-- BEGIN MATERIAL FOR THE TASK --
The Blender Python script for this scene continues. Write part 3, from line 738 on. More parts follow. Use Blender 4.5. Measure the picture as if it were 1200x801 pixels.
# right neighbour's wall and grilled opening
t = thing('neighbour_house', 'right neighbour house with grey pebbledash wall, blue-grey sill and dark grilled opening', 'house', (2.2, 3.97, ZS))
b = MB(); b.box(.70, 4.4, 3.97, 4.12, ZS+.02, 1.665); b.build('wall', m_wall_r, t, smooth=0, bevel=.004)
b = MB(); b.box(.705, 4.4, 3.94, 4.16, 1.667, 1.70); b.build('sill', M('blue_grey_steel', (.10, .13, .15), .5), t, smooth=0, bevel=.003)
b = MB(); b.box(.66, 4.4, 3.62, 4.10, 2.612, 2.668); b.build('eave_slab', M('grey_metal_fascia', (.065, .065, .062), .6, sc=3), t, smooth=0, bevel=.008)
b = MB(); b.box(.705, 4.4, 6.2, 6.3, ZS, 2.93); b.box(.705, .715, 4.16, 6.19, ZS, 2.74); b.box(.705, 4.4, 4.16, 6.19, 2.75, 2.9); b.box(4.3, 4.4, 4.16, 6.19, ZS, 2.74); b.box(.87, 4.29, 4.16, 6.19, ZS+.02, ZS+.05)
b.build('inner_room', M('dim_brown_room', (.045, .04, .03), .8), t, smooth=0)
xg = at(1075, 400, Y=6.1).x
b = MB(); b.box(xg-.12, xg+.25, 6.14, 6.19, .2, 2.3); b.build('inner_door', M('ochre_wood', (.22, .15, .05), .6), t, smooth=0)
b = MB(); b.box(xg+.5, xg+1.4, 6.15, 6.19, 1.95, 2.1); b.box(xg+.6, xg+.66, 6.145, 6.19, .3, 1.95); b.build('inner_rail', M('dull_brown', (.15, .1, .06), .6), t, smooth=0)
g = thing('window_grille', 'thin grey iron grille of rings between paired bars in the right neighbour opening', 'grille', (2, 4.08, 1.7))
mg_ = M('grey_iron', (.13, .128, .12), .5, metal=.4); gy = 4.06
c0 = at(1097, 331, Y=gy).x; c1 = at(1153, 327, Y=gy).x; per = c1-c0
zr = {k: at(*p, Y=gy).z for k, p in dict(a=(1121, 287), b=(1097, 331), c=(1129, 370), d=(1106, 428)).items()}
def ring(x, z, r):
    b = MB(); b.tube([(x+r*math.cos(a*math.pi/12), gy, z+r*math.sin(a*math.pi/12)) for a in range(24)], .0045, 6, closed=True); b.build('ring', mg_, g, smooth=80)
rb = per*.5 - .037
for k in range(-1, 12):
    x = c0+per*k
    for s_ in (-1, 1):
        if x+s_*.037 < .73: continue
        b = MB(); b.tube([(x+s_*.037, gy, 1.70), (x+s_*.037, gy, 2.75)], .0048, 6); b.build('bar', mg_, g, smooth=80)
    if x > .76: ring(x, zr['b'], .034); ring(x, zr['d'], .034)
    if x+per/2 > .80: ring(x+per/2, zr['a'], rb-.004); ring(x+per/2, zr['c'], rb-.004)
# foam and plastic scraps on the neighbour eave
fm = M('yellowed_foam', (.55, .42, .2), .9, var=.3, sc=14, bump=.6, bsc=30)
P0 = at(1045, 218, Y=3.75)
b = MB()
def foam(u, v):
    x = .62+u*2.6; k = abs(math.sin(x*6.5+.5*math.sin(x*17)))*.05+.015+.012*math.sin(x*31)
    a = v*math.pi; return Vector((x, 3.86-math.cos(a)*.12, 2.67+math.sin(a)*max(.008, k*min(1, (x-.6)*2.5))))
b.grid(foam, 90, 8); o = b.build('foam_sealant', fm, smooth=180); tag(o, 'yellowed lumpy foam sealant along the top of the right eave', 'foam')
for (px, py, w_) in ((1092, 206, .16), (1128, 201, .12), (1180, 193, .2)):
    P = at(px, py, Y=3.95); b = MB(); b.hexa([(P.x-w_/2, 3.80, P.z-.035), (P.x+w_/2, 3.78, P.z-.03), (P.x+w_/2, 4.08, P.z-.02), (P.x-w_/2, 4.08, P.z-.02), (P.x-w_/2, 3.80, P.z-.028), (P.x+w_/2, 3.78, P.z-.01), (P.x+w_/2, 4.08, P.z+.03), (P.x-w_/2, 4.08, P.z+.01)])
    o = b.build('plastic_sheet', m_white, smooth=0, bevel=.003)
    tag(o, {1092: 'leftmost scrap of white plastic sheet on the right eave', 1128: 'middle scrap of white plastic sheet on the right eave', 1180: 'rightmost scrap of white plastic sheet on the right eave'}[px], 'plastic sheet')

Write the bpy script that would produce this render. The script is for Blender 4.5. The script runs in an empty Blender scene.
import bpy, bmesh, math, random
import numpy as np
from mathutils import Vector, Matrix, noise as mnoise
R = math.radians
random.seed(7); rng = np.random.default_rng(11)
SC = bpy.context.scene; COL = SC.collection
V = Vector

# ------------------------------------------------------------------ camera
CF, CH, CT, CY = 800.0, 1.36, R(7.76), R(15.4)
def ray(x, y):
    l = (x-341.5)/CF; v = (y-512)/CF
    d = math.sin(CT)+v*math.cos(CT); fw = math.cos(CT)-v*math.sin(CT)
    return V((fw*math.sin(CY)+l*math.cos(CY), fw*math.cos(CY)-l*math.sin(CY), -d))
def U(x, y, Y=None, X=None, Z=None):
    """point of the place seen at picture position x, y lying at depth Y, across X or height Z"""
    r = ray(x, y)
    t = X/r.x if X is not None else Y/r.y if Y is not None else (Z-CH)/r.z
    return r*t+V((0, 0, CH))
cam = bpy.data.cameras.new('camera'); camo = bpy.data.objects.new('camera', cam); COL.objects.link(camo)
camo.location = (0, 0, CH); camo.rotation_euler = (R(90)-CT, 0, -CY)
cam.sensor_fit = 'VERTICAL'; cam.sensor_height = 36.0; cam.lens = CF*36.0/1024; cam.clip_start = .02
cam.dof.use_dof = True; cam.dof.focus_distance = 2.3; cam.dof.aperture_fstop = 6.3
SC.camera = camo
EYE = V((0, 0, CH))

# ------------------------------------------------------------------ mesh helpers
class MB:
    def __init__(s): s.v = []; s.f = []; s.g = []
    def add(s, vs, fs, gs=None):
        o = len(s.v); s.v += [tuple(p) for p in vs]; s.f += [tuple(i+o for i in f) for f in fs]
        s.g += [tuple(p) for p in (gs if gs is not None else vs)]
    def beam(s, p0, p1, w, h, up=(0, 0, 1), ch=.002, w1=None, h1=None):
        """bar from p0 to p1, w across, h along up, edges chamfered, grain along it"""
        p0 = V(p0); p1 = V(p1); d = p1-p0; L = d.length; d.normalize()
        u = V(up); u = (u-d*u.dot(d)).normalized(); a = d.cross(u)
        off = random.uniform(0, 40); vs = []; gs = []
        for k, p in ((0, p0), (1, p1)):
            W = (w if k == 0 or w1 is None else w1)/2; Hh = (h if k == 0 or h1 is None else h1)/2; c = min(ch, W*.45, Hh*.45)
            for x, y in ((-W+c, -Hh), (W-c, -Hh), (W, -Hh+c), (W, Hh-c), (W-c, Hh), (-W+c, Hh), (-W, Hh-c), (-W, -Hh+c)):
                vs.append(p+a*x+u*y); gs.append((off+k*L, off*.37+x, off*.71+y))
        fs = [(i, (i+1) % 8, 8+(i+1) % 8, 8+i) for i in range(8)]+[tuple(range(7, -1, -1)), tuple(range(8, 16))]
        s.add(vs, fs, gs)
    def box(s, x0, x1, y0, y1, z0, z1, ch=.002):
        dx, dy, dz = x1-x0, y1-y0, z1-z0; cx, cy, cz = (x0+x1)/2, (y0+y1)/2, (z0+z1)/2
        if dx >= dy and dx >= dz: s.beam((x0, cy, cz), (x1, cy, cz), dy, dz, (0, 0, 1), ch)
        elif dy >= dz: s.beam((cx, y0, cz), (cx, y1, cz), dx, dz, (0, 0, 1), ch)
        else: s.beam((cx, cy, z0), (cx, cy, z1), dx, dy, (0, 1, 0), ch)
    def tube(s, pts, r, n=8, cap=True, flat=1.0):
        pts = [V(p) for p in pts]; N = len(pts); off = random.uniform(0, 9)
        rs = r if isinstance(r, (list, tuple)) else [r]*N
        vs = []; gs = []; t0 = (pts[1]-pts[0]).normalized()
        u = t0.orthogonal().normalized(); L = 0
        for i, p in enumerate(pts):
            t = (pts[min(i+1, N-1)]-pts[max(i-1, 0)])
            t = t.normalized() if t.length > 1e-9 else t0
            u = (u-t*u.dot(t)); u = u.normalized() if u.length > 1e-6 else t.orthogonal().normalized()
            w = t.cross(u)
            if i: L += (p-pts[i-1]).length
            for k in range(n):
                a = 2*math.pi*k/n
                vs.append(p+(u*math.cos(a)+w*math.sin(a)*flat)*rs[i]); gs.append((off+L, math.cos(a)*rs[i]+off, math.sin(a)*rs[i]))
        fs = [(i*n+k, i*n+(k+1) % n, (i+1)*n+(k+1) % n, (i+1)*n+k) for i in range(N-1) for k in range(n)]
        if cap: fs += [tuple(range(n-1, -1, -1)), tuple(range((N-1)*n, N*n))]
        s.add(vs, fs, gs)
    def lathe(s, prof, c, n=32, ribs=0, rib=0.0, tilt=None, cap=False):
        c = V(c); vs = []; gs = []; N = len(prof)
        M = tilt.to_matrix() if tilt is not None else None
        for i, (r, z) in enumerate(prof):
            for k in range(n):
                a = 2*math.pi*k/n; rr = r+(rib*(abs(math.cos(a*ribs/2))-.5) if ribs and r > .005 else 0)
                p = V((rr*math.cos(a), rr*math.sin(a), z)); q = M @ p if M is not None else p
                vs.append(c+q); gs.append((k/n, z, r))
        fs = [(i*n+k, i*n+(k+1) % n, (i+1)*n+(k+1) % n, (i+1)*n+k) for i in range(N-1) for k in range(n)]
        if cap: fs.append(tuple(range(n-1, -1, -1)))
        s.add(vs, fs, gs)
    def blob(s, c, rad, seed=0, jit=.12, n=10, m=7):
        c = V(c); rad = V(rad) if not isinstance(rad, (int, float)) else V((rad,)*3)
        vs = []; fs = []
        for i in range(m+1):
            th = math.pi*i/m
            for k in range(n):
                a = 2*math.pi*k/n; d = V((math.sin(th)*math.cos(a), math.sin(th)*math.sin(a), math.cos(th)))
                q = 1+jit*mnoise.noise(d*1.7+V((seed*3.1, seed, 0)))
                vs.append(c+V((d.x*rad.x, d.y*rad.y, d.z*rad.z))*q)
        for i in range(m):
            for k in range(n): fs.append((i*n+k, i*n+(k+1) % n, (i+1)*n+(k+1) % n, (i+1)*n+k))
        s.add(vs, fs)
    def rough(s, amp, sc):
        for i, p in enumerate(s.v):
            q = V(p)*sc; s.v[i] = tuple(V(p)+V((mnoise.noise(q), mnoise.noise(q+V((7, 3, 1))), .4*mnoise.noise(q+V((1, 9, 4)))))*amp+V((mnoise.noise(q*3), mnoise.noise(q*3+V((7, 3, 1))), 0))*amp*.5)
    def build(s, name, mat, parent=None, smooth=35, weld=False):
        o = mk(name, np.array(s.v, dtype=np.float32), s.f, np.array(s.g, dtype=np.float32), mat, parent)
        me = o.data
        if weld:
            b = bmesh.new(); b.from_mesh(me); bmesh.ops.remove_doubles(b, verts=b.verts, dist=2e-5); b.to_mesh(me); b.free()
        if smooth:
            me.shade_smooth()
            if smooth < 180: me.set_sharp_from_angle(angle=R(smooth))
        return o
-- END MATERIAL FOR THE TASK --
YOUR INSTRUCTIONS: Of the entries listed above, reproduce only the lines starting at the line containing "Write the bpy" and ending at the line containing "EYE = V((0, 0, CH))". Include both, exactly as they stand.

ANSWER TO THE EXERCISE:
Write the bpy script that would produce this render. The script is for Blender 4.5. The script runs in an empty Blender scene.
import bpy, bmesh, math, random
import numpy as np
from mathutils import Vector, Matrix, noise as mnoise
R = math.radians
random.seed(7); rng = np.random.default_rng(11)
SC = bpy.context.scene; COL = SC.collection
V = Vector

# ------------------------------------------------------------------ camera
CF, CH, CT, CY = 800.0, 1.36, R(7.76), R(15.4)
def ray(x, y):
    l = (x-341.5)/CF; v = (y-512)/CF
    d = math.sin(CT)+v*math.cos(CT); fw = math.cos(CT)-v*math.sin(CT)
    return V((fw*math.sin(CY)+l*math.cos(CY), fw*math.cos(CY)-l*math.sin(CY), -d))
def U(x, y, Y=None, X=None, Z=None):
    """point of the place seen at picture position x, y lying at depth Y, across X or height Z"""
    r = ray(x, y)
    t = X/r.x if X is not None else Y/r.y if Y is not None else (Z-CH)/r.z
    return r*t+V((0, 0, CH))
cam = bpy.data.cameras.new('camera'); camo = bpy.data.objects.new('camera', cam); COL.objects.link(camo)
camo.location = (0, 0, CH); camo.rotation_euler = (R(90)-CT, 0, -CY)
cam.sensor_fit = 'VERTICAL'; cam.sensor_height = 36.0; cam.lens = CF*36.0/1024; cam.clip_start = .02
cam.dof.use_dof = True; cam.dof.focus_distance = 2.3; cam.dof.aperture_fstop = 6.3
SC.camera = camo
EYE = V((0, 0, CH))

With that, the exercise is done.